本件抗告の趣旨及び理由は、別紙抗告状記載のとおりである。

本件仮処分事件の被保全権利が実用新案権(仮保護の権利)侵害に因る差止請求であることは、仮処分申請の趣旨及び理由に徴して明らかである。仮処分事件は、原則として、本案事件につき管轄権を有する裁判所の専属管轄に属するところ(民事訴訟法七五七条一項)、本件仮処分の本案である差止請求事件は、被告の普通裁判籍または、義務履行地を管轄する裁判所の管轄に属するというべきである(民事訴訟法一条、四条、五条)、ただ、差止請求の如き不作為請求の義務履行地は、不作為の場所が限定的でないものであれば、債務者の住所または居所が義務履行地と解され、本件の場合も、限定的でないから、結局債務者(相手方)の普通裁判籍所在地を管轄する裁判所に管轄を認めることとなる。そして、相手方の本店所在地は泉大津市であるから、本案裁判所は大阪地方裁判所(岸和田支部)である。したがって、未だ本案の係属していない原審裁判所がなした原決定には、そのかぎりにおいて、何ら違法はない。しかるところ、抗告人は、右移送決定に対して適法な即時抗告を申し立てるとともに、昭和五〇年二月四日名古屋地方裁判所に本案事件たる前記差止請求のほか、これに併わせて、実用新案権(仮保護の権利)侵害に因る損害賠償請求事件を提起したことは、当審における資料により明らかである。右損害賠償請求が民事訴訟法五条にいう財産権上の訴に該当し、その義務履行地は債権者たる抗告人の現時の住所地であるから、同条により、同裁判所が管轄権を有し、さらに、同法二一条により、差止請求についても、同裁判所が管轄権を有するから、右訴提起により、同裁判所が本案の裁判所に該当するといわなければならない。

仮処分事件において、管轄権を有しない裁判所に申請がなされ、当該裁判所で専属管轄違背を理由とする管轄裁判所への移送決定がなされたが、これに対する適法な即時抗告がなされ、右決定が確定しない間に、仮処分申請の裁判所に本案訴訟が提起され、同裁判所が本案につき管轄権を有するに至ったときは、仮処分事件についても仮処分申請時に遡り、管轄が生ずるものと解するを相当とする(なお、本件にあっては、仮処分申請は名古屋地方裁判所半田支部になされ、本案訴訟は同裁判所本庁に提起されているが、地方裁判所の支部は本庁と一体をなし、一つの管轄裁判所を構成するのであるから、本庁に本案訴訟が提起されたからといって、以上の判断を左右しない。)。

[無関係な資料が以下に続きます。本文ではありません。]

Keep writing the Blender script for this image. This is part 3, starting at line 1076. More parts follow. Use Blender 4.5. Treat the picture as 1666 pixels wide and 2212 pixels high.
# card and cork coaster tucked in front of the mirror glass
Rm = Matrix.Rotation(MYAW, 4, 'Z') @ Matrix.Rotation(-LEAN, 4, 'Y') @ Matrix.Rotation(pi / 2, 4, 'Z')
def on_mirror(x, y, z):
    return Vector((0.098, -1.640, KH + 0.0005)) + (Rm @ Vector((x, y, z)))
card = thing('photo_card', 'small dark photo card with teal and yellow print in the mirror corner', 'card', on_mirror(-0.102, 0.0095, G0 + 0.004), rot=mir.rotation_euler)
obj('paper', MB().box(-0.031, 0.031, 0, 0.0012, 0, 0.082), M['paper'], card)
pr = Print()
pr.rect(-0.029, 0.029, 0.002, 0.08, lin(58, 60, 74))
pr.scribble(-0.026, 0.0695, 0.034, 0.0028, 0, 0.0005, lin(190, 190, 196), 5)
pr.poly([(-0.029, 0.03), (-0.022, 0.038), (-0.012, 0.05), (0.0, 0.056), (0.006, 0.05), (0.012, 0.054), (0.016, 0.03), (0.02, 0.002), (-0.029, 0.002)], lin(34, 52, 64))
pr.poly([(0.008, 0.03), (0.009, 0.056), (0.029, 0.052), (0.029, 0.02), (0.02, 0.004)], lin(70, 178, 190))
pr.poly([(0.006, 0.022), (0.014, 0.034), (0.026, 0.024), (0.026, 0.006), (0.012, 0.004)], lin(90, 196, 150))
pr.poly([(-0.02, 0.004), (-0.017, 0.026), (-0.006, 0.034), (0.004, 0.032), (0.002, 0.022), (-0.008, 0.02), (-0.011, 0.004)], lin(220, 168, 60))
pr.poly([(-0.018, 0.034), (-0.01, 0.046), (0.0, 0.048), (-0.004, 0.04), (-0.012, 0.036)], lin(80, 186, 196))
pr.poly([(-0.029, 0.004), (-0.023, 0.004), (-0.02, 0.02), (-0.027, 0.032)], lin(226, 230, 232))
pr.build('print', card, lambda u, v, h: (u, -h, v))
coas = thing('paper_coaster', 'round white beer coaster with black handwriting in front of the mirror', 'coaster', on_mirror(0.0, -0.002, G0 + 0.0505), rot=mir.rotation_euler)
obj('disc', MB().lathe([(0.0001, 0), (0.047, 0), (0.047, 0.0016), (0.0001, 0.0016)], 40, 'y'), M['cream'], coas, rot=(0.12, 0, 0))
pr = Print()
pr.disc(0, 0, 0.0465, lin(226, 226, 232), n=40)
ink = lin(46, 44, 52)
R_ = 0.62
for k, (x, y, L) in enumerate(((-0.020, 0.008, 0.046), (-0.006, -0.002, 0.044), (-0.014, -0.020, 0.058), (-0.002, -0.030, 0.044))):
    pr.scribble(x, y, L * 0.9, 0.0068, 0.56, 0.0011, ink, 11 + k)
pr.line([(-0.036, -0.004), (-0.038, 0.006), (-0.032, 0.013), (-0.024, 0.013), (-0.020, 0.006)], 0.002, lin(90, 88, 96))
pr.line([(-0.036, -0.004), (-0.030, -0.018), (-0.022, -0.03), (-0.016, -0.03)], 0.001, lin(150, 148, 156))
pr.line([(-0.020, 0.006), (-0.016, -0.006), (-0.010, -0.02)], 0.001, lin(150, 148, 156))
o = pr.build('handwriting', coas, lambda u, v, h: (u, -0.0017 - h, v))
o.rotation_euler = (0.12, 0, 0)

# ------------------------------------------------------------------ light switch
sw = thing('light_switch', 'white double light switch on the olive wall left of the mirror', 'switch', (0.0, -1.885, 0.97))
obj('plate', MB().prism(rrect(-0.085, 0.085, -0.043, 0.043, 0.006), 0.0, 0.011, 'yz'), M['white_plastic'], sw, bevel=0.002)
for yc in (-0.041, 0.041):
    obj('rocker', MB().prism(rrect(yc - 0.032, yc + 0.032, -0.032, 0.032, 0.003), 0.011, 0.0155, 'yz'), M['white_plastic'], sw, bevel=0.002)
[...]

してみると、本件仮処分事件は、名古屋地方裁判所の専属管轄に服するから、本件抗告は理由があり、相手方の移送申立は結局理由がないことに帰する。なお、相手方は移送申立の理由として、審理の促進、訴訟経済上の事由を合わせ主張し、民事訴訟法三一条に基づく移送をも求めているが、仮処分事件の管轄は専属であり、同条は専属管轄に属する事件を除外しているから、この主張はそれ自体理由がない。

よって、原決定を取り消して、相手方の移送申立を却下することとし、抗告費用の負担につき民事訴訟法九五条、八九条を適用して主文のとおり決定する。